Themes of family and parenthood are linked with questions about wealth and whether it brings happiness. The setting is very specific and significant: Vinderen on the T-bahn route 1, which meanders up the steep slope to Holmenkollen past large villas with apple orchards and heated driveways. This is a prosperous, wealthy and highly respectable neighbourhood of designer buggies, big Audis and shopping weekends in London. Lindell does not only give us the street where Ellen Blad lives, but she describes precisely the house (in the corner of Frognerseterveien and Dagaliveien) where Ellen's husband Axel now lives. This murder is located in the heart of comfortable, confident and secure Oslo and brought close to home to Lindell's audience.

The location gives the story a very explicit social dimension: as is so often the job of the detective, Cato Isaksen's job is to tear off the smooth, glossy mask of West-Oslo's wealthy and reveal the ugly, raw emotions beneath: greed, fear, loathing and desire.

Lindell offers more than just the traditional revealing of dark secrets. The tension and conflict between society's haves and have-nots, and how easy it is to slip between these categories, rumble beneath the surface of the narrative.

The pace of the police investigation is slow. The police fumble, they miss clues, occasionally they feel powerless. Witnesses and other people involved in the events have their own plans and motives; they are blinded by emotion; they hide or simply forget important details. Wally Steen is so upset by Isaksen's phone call that she hangs up without answering his crucial question.

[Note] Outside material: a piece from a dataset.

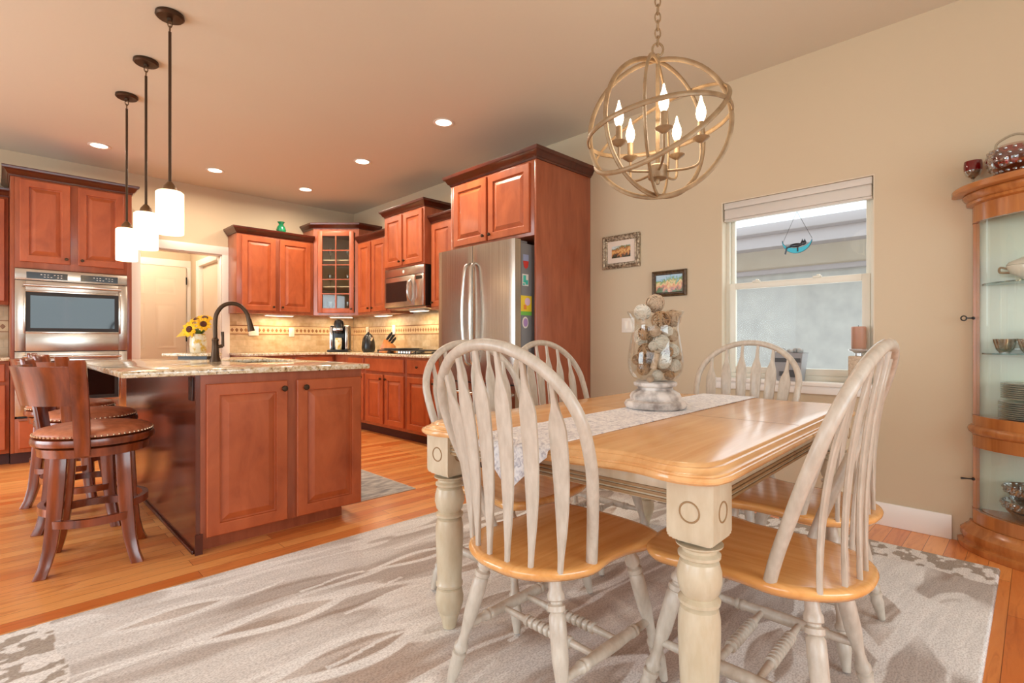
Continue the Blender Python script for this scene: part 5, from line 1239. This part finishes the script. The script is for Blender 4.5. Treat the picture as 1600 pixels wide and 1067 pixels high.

This adds a sense of realism to the narrative. Lindell's characters behave in a way you might imagine real people to behave under pressure and in a chaotic aftermath of a violent death. In addition, the irrationality in people's behaviour is a source of tension and suspense. Lindell handles her characters well and shows their emotional states and turmoil through their behaviour. It is a shame that she has resorted to the old gimmick of opening and closing the novel with italicized sections giving us an agonized internal monologue of the killer. These sections are entirely superfluous.

Lindell creates convincing characters in all age groups; her children are as rounded as her adults. Perhaps this is not surprising as she is also a successful children's writer. There is certainly gender equality in this novel: the female characters (including the victim) are more active and determined than the male characters, despite the detective hero being a man.

The murder in Orkestergraven happens off the page. The narrative does not shock with violence; it entertains with suspense. Even in the final, dramatic scenes of the novel, this suspense remains realistic and the events believable. The focus of the story is in solving the murder. Yet there is enough in the narrative to make it a very good, traditional, detective story. The psychological depth of the characters, although not immense, is sufficient to make them interesting. The problems of parenthood and family relationships and the question of wealth and its effects add further food for thought.